On July 2015, Bradbury dialed up Charles Schetter, who lived on the West Coast, and put a bug in his ear. “I asked him to consider coming to work with me to help make Smith Douglas an enduring, profitable, private regional home building company, and he said to me, ‘I’ll noodle on it, Tom.’”

A week or so went by, and Charles called Bradbury back and told him he wanted to talk it through. Schetter offered to redeye from the Orange County into Atlanta and meet with Bradbury to explore the venture, but Bradbury had a better idea.

“He got in his Gulfstream turbo prop out of Cartersville Airport in Marietta [Ga.], and flew in to Van Nuys Airport,” says Schetter. “We met for breakfast at the Four Seasons Westlake, and talked about what might be the right strategy for the company. By dinner time, we started to talk about the role I’d play.”

Only a few weeks after that, Schetter and Bradbury were courting Greg Bennett, whom Schetter fondly refers to as “the best COO in home building.”

Two meetings in the summer of 2015, and two big “yesses.” Bradbury was indeed on a role. Now, Schetter and Bennett want to return the favor. On July 15, 2024, they want to give Tom Bradbury the 80th birthday present he’s dreaming about, a 4,000 home, $1 billion enduring, profitable, and independently private regional home building enterprise.

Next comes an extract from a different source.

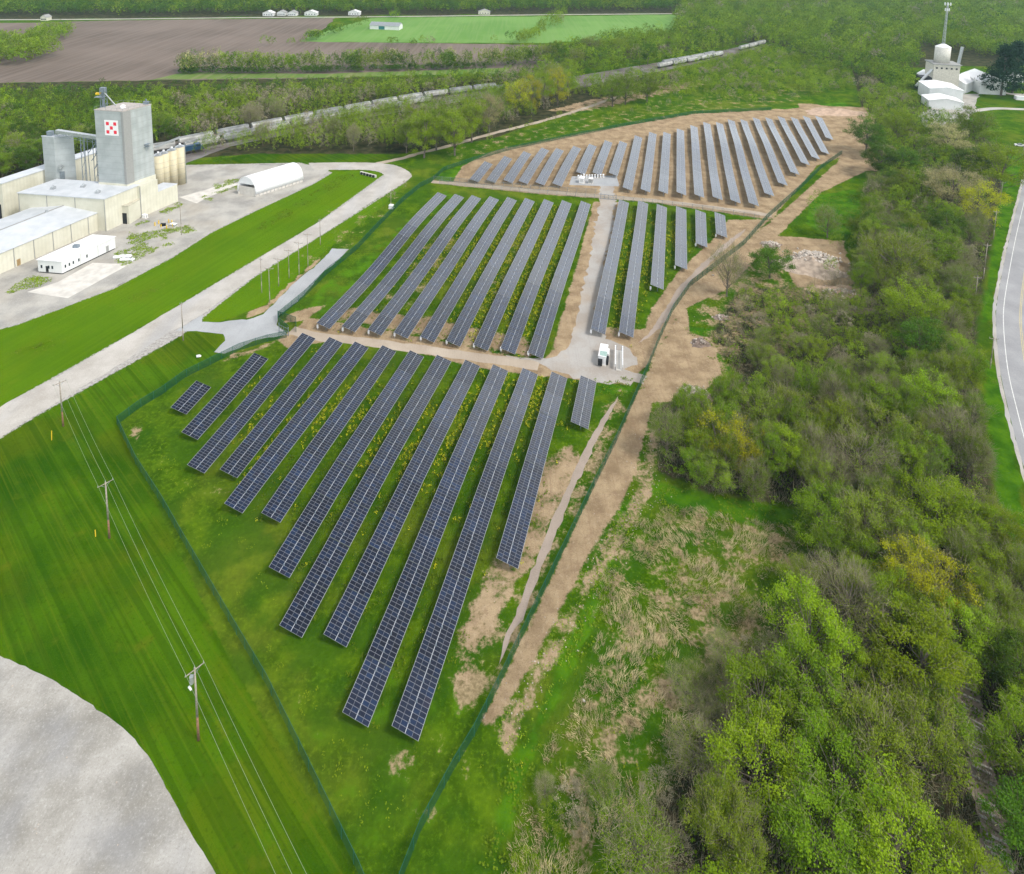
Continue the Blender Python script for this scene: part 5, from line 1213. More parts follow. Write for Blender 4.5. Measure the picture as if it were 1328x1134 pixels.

Note: As of our deadline time, Smith Douglas had met with Wall Street investor groups on several occasions, and had decided to put its active pursuit for debt capital into a "stay tuned" mode as it considers acquisition and development option opportunities that have now emerged, such as land banking and other capital structures. We'll keep you posted as we learn how Tom Bradbury, Charles Schetter, Greg Bennett and their team resolve their growth capital needs as they push the company to new, sustaining scale in the Southeast.